The Capacity for Self-Compassion

Today, with women's roles expanding and becoming more complex, the struggle to find work-life balance has become a significant challenge. Now more than ever, the idea of "good enough" has great relevance and can serve as an important and comforting reminder that not only is perfection an illusion, but ultimately it does not support our children in their efforts toward successful independence. We must learn to accept being good enough in all the roles we assume -- mother, daughter, partner and professional. Sometimes we are required to give more of our energy to one aspect of our lives than another, and then, invariably, the demands shift, and we must adjust. Learning to accept our limitations requires self-awareness and, most importantly, the capacity for self-compassion. In turn, when we are kind and accepting of ourselves we are better poised to offer our unconditional love to others.

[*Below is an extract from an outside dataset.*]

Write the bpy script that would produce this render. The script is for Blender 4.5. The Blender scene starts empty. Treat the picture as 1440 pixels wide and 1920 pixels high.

This is a great gift to the people in our lives.

The Power of Mindfulness

Engaging in mindfulness exercises like meditation, breath work or journaling can help one gain clarity and perspective and relinquish self judgment. Molly had never practiced any mindfulness strategies but was a willing candidate. I taught her abdominal breathing, relaxation which she preferred over meditation and affirmations. Molly was eventually able to quiet the torment she experienced over being less than perfect. She began to forgive herself for her "mini-failures" as a mother, professional and human being. As Molly let go of the illusion of perfection and began to embrace the notion of "good enough," she became less anxious and self critical and more present and accessible to her daughters. Molly's "good enough" gave way to greater personal freedom and more loving relationships.